In July 2005, Hu Jintao, the Chinese president, had visited Kazakhstan. For 200 years the Kazakhs had sought alliances with Russia as a defense against the Chinese. Despite that history, a 620-mile pipeline had been completed from
Kazakhstan to Alashankou in northwest China, and the Chinese now wanted to buy a stake in Kazakhstan’s oil reserves. The offer was rejected as a step too far. Hu Jintao’s next stop was Moscow. Despite disappointment over Putin’s cancellation of the 2003 agreement with Khodorkovsky, China had lent Rosneft $6 billion in February 2005 to buy Yukos’s Yuganskneftegas production unit, in return for which a million barrels of oil a day would be delivered to China through a new pipeline to be completed by 2008. Seeking more supplies, Hu Jintao arrived in Moscow just after Putin had returned from a trip to Japan accompanied by 100 Russian businessmen.
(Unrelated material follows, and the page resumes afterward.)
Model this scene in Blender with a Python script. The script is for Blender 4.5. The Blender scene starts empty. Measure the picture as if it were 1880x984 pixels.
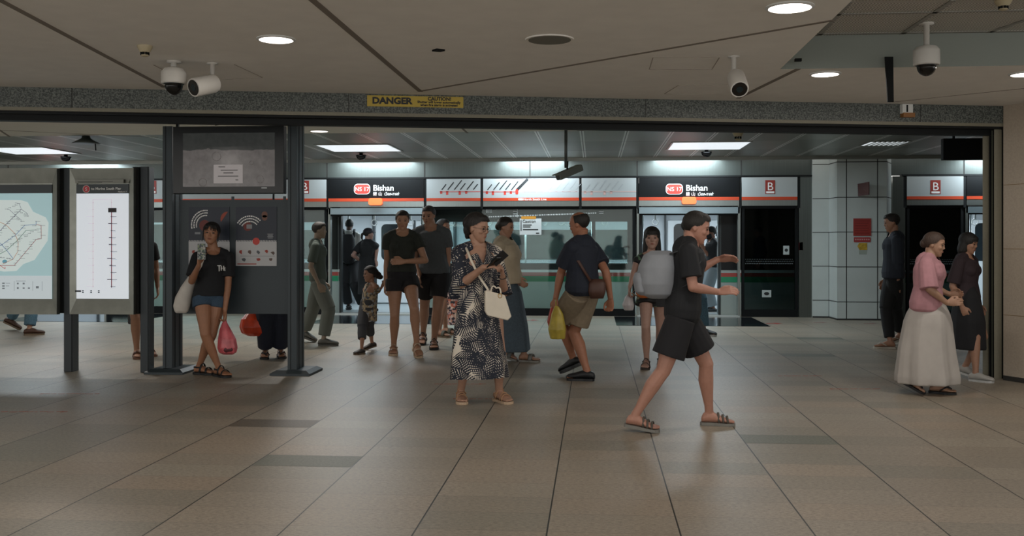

In Tokyo, the Russian president had reaffirmed his commitment to build a 2,600-mile pipeline to the Sea of Japan costing $11.5 billion. “A new Russian gas region has started to emerge,” wrote Viktor Khristenko, Russia’s industry and energy minister. To balance that pledge, Putin told the visiting Chinese president that 2006 would be “the Year of Russia in China.” During his visit to China in March 2006 with 1,000 Russian business leaders, Putin witnessed the chairmen of Gazprom and CNPC sign a cooperation agreement to pipe natural gas from Kovytka. The ceremony was a charade. Putin lacked the necessary $14 billion to develop the Kovytka field (62 percent of which had been licensed to BP), or funds to finance the pipeline’s construction, but no one dared to call his bluff.